A Detailed Look at the Downside of California’s Ban on Affirmative Action
Mr. Bleemer’s study does not support the mismatch hypothesis. If Black and Hispanic students had benefited from enrolling in less selective universities, they would have been more successful in rigorous math and science courses there. They were not. Instead, they were less likely to earn bachelor’s degrees in a science or engineering field, as well as less likely to graduate over all, compared with Black and Hispanic students before Proposition 209. They were also less likely to earn graduate degrees.
Any differences in their classroom success compared with white and Asian-American students appeared to be largely explained by lower-quality preparation in K-12 schools, the study said, not admissions preferences. Black and Hispanic students with lower high school grades were affected most. Mr. Mountjoy calls the study “an important and impressive piece of scholarship” that “brings some clarity to this chaotic literature.”
Proposition 209 also depressed the number of highly qualified Black and Hispanic high school students who applied to the University of California system, perhaps because they mistakenly believed they would not be accepted.

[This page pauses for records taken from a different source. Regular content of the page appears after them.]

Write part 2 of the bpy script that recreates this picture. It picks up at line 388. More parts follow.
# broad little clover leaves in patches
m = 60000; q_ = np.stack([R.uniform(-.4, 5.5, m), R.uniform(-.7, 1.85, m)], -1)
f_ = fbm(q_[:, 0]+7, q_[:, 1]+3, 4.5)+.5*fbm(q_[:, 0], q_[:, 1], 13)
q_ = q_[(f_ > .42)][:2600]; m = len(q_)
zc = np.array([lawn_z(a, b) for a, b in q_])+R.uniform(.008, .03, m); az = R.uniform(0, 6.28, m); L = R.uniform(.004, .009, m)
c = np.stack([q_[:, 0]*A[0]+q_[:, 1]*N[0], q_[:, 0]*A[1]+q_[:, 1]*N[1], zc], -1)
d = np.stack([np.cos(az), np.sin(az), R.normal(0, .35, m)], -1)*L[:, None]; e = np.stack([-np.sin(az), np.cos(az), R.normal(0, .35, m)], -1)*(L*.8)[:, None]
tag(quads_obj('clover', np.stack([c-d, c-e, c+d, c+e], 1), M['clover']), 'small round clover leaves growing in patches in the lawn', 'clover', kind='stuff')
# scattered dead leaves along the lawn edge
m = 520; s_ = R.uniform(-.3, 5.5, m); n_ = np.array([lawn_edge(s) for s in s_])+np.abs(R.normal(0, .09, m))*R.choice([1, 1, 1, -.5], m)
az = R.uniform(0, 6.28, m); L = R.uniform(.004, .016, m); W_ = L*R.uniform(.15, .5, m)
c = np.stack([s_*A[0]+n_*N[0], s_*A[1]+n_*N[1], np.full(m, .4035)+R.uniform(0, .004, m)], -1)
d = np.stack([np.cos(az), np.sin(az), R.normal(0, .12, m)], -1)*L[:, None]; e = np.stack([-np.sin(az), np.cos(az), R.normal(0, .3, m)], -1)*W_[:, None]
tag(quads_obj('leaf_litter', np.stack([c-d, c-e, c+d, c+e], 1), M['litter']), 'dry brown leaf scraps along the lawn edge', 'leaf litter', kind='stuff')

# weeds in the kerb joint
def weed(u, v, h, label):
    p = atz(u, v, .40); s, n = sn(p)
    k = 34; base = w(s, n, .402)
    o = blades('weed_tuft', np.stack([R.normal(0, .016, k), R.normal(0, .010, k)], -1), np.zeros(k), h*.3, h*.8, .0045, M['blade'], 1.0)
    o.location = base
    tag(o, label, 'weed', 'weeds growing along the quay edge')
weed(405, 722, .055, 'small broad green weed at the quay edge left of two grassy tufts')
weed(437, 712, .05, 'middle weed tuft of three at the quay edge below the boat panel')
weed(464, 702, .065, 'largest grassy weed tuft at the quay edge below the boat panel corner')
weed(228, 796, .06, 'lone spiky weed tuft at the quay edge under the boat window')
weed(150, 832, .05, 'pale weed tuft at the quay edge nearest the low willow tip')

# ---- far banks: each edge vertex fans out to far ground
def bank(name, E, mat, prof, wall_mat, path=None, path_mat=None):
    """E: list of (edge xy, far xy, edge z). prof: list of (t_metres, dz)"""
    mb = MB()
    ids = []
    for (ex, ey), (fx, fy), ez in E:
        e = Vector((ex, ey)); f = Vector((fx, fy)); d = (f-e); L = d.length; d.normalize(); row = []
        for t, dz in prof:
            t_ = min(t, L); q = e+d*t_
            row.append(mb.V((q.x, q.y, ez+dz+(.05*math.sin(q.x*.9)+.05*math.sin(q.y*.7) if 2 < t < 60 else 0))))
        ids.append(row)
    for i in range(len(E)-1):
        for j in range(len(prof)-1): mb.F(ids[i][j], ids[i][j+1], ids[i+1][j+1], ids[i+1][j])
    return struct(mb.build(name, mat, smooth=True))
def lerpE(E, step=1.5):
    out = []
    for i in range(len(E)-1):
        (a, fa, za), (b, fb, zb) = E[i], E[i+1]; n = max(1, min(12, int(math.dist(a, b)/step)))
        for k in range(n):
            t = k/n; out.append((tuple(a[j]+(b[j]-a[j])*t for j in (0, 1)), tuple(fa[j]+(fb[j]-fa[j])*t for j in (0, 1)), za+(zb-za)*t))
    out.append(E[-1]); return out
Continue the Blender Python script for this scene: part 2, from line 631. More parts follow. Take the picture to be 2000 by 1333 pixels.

The timing could not have been worse. California in the late 1990s was on the cusp of an explosion in technology-created wealth. Degrees from the state’s elite universities were a ticket to the riches of Silicon Valley. Because of Proposition 209, students of color in the study earned 5 percent less on average every year, an effect that persisted into their mid-30s, when the study period ended. The impact on wages was concentrated among Hispanic students, who were also significantly less likely to earn more than $100,000 per year.
Of course, selective university admissions is a zero-sum game. For every Black and Hispanic student excluded by Proposition 209, another student, probably white or Asian-American, took their place. But in focusing on those who got into the most selective U.C. campus at Berkeley, the study found that white and Asian-American students didn’t actually benefit from the policy in concrete ways.
Mr. Bleemer’s study suggests they would have otherwise enrolled in an equally selective college elsewhere, and had the same chances to graduate and begin successful careers.
Another recent study of the Texas top 10 percent admissions preference found similar results: The more racially and economically diverse students who benefited by enrolling at selective University of Texas campuses were more likely to graduate and earn higher salaries, while the students who were displaced did not suffer by the same measures.